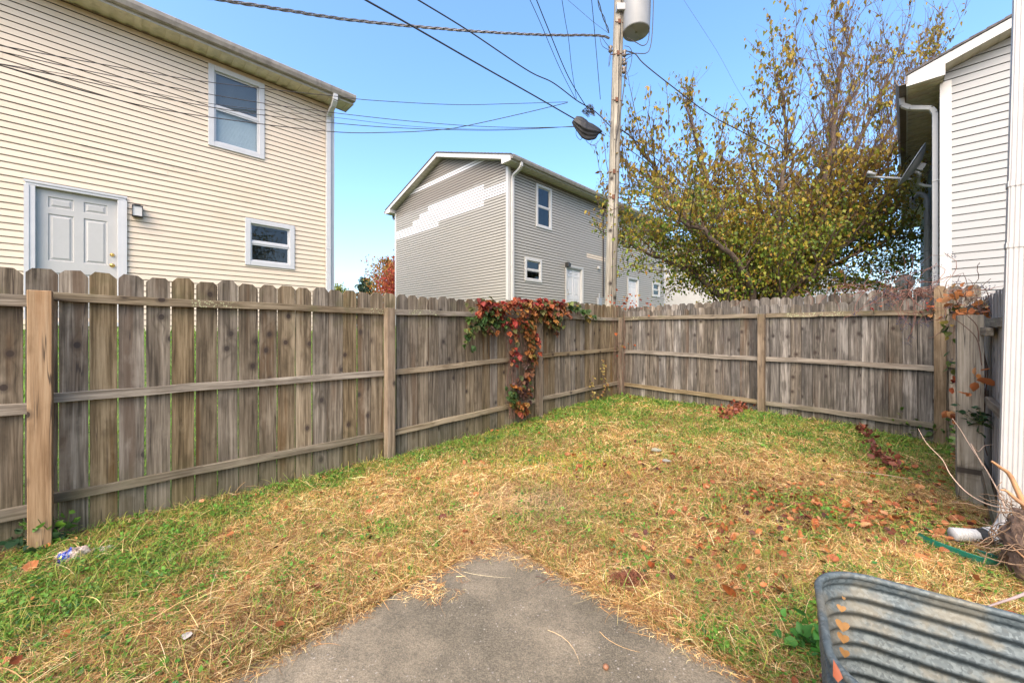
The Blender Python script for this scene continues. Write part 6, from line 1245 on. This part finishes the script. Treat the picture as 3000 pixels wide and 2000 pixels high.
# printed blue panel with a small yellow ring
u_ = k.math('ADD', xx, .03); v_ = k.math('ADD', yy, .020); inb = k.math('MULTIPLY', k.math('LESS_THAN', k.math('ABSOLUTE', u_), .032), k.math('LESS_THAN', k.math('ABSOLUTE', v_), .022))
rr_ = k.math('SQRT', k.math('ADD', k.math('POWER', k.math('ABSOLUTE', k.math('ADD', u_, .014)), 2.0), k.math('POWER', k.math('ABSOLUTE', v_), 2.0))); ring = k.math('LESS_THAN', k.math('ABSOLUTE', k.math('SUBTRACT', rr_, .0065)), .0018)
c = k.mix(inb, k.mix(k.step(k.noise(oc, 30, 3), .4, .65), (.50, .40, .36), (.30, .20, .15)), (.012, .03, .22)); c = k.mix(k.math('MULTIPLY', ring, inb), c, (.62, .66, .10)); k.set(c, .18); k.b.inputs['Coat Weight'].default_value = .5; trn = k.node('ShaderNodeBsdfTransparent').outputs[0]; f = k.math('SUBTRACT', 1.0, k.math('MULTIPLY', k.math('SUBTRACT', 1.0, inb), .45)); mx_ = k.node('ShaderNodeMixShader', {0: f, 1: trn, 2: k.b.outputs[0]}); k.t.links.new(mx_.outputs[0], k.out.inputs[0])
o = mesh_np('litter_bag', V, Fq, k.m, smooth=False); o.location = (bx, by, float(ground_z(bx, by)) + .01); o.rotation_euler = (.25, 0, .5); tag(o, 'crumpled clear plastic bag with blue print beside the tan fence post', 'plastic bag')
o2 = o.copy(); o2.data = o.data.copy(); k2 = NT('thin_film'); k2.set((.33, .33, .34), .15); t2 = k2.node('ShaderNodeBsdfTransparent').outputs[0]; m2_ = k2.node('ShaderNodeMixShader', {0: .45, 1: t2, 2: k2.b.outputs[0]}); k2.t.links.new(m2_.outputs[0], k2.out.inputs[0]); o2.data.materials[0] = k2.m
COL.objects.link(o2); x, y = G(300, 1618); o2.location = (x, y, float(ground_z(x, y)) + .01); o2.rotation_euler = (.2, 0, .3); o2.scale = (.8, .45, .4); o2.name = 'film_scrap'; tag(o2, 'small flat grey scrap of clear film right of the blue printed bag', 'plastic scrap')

◆ ◆ ◆

**What you should do:**
Exclude the pictures. Write out the remaining data exactly.

**Exercise response:**
The Blender Python script for this scene continues. Write part 6, from line 1245 on. This part finishes the script. Treat the picture as 3000 pixels wide and 2000 pixels high.
# printed blue panel with a small yellow ring
u_ = k.math('ADD', xx, .03); v_ = k.math('ADD', yy, .020); inb = k.math('MULTIPLY', k.math('LESS_THAN', k.math('ABSOLUTE', u_), .032), k.math('LESS_THAN', k.math('ABSOLUTE', v_), .022))
rr_ = k.math('SQRT', k.math('ADD', k.math('POWER', k.math('ABSOLUTE', k.math('ADD', u_, .014)), 2.0), k.math('POWER', k.math('ABSOLUTE', v_), 2.0))); ring = k.math('LESS_THAN', k.math('ABSOLUTE', k.math('SUBTRACT', rr_, .0065)), .0018)
c = k.mix(inb, k.mix(k.step(k.noise(oc, 30, 3), .4, .65), (.50, .40, .36), (.30, .20, .15)), (.012, .03, .22)); c = k.mix(k.math('MULTIPLY', ring, inb), c, (.62, .66, .10)); k.set(c, .18); k.b.inputs['Coat Weight'].default_value = .5; trn = k.node('ShaderNodeBsdfTransparent').outputs[0]; f = k.math('SUBTRACT', 1.0, k.math('MULTIPLY', k.math('SUBTRACT', 1.0, inb), .45)); mx_ = k.node('ShaderNodeMixShader', {0: f, 1: trn, 2: k.b.outputs[0]}); k.t.links.new(mx_.outputs[0], k.out.inputs[0])
o = mesh_np('litter_bag', V, Fq, k.m, smooth=False); o.location = (bx, by, float(ground_z(bx, by)) + .01); o.rotation_euler = (.25, 0, .5); tag(o, 'crumpled clear plastic bag with blue print beside the tan fence post', 'plastic bag')
o2 = o.copy(); o2.data = o.data.copy(); k2 = NT('thin_film'); k2.set((.33, .33, .34), .15); t2 = k2.node('ShaderNodeBsdfTransparent').outputs[0]; m2_ = k2.node('ShaderNodeMixShader', {0: .45, 1: t2, 2: k2.b.outputs[0]}); k2.t.links.new(m2_.outputs[0], k2.out.inputs[0]); o2.data.materials[0] = k2.m
COL.objects.link(o2); x, y = G(300, 1618); o2.location = (x, y, float(ground_z(x, y)) + .01); o2.rotation_euler = (.2, 0, .3); o2.scale = (.8, .45, .4); o2.name = 'film_scrap'; tag(o2, 'small flat grey scrap of clear film right of the blue printed bag', 'plastic scrap')